Lines holding the string "script" are the ones to copy from this listing.

Dataset content:
<<<<
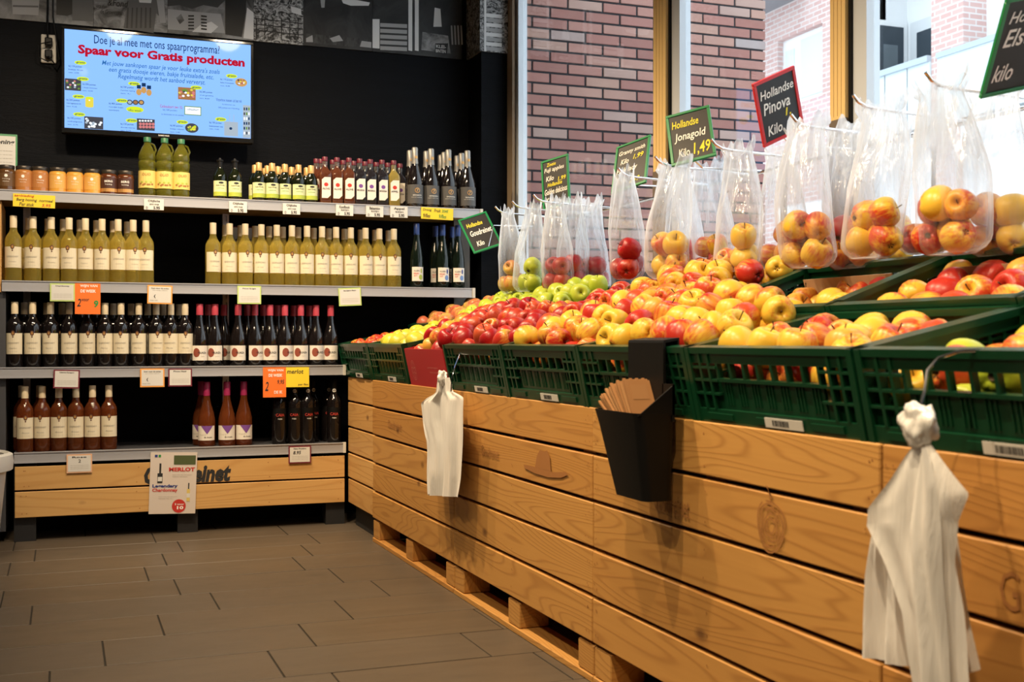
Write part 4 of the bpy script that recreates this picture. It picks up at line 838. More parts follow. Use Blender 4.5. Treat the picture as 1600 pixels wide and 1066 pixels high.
>>>>
<<<<
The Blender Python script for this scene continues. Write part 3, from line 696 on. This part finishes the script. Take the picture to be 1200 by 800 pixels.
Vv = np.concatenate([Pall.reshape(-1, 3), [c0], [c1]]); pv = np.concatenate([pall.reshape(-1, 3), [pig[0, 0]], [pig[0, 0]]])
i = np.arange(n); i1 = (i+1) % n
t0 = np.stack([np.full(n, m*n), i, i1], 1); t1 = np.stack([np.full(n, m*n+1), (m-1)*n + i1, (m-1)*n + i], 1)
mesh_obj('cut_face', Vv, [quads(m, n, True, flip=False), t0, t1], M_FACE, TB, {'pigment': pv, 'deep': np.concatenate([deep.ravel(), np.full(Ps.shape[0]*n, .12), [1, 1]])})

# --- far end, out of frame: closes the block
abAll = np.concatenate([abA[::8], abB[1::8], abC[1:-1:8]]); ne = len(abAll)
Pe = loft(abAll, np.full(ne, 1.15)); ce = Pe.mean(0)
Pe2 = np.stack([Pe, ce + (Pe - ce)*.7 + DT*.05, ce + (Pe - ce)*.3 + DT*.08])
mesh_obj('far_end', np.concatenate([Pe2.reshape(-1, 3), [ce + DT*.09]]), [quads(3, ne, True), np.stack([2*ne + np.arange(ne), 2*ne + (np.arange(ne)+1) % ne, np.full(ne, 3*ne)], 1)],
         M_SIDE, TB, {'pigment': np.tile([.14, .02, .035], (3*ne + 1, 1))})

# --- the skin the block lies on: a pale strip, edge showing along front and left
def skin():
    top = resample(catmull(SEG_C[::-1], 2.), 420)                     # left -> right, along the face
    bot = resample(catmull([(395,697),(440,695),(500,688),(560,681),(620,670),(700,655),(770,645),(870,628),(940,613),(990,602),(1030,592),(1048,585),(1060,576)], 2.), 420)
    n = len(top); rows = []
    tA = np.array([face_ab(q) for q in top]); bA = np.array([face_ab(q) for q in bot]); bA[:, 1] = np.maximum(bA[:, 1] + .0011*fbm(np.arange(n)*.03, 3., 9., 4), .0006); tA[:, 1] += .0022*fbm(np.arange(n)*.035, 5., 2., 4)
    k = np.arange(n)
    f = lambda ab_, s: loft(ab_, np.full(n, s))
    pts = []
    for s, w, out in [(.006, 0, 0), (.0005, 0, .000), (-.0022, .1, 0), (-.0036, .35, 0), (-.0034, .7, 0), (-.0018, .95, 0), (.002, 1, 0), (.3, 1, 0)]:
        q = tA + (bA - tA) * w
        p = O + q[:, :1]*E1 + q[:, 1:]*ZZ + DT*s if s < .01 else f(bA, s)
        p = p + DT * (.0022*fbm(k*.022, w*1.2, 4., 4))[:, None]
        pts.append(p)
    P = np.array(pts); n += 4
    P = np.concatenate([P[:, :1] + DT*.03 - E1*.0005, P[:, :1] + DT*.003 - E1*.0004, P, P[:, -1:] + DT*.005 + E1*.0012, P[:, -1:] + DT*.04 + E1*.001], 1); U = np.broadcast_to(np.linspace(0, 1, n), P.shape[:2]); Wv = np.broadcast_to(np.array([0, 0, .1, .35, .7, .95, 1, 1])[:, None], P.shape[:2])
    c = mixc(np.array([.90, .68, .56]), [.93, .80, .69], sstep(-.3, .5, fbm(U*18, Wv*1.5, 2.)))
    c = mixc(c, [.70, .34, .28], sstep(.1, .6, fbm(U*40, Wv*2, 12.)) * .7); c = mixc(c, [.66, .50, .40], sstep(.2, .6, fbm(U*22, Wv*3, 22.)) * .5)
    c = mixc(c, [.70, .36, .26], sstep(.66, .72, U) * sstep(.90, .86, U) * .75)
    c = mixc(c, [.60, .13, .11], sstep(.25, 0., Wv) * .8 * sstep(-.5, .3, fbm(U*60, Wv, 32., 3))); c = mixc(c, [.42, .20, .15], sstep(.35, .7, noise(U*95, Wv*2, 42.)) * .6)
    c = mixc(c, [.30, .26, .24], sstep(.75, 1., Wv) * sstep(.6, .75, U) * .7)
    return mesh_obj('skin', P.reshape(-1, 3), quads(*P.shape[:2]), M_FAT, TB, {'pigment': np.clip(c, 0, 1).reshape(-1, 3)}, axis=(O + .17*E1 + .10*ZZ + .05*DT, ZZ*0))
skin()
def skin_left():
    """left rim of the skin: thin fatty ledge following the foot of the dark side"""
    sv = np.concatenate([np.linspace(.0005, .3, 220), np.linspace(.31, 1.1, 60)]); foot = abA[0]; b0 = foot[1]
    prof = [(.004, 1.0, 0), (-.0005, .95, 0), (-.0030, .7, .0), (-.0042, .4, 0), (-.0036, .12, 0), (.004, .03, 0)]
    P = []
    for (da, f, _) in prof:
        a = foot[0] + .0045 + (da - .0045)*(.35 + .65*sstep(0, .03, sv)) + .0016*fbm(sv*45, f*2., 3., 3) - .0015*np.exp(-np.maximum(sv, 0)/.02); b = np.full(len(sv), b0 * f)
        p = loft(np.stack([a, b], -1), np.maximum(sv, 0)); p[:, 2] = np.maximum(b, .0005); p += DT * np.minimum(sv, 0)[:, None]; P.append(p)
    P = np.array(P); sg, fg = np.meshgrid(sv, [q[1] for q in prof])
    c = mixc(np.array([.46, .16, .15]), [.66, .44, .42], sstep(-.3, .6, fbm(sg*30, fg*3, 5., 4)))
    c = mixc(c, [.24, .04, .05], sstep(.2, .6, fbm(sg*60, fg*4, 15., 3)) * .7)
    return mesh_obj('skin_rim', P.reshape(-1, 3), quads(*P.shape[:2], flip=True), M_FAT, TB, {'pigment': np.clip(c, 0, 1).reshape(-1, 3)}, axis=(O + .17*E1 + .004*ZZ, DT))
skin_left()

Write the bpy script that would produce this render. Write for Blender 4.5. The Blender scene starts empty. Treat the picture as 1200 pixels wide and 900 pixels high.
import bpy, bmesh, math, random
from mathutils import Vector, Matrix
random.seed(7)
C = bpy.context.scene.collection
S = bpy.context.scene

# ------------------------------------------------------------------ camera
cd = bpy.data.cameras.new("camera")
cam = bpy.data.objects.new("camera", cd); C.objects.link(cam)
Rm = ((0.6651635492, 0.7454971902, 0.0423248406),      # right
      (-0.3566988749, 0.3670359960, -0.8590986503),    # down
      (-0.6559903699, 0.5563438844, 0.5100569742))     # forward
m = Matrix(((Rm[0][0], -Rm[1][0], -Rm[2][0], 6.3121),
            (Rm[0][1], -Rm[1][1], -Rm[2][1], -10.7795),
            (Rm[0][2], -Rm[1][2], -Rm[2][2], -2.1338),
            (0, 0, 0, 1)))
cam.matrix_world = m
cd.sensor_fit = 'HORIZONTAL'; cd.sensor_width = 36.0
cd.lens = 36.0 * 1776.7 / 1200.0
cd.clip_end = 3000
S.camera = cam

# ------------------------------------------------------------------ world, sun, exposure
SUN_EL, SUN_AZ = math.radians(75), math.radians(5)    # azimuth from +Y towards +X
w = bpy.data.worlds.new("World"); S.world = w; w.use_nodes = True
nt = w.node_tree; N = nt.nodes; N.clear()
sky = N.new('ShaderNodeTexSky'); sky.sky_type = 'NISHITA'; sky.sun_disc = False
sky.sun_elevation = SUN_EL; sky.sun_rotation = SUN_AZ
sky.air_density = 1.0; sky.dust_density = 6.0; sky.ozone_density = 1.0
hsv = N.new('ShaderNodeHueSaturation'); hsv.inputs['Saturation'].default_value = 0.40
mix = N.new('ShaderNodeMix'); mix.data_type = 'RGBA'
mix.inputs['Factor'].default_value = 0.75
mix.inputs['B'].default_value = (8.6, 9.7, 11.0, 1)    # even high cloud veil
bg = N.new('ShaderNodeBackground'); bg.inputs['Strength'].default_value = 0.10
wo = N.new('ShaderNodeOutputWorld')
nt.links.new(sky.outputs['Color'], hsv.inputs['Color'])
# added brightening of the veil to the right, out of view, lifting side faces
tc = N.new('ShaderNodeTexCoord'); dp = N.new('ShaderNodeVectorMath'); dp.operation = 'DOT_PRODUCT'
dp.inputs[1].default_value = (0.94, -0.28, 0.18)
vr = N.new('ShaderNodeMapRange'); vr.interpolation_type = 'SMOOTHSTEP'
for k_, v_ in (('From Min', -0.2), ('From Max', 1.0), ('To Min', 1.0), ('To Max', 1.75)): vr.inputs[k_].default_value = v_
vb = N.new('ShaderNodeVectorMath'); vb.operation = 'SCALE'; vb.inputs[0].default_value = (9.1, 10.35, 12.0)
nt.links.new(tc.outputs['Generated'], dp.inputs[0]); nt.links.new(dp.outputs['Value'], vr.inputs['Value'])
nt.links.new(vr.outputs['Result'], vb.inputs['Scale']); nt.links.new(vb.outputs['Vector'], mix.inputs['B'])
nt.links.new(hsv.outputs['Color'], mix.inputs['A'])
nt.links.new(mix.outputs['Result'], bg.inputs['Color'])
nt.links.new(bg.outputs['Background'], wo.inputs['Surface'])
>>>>
Written answer:
Write part 4 of the bpy script that recreates this picture. It picks up at line 838. More parts follow. Use Blender 4.5. Treat the picture as 1600 pixels wide and 1066 pixels high.
The Blender Python script for this scene continues. Write part 3, from line 696 on. This part finishes the script. Take the picture to be 1200 by 800 pixels.
Write the bpy script that would produce this render. Write for Blender 4.5. The Blender scene starts empty. Treat the picture as 1200 pixels wide and 900 pixels high.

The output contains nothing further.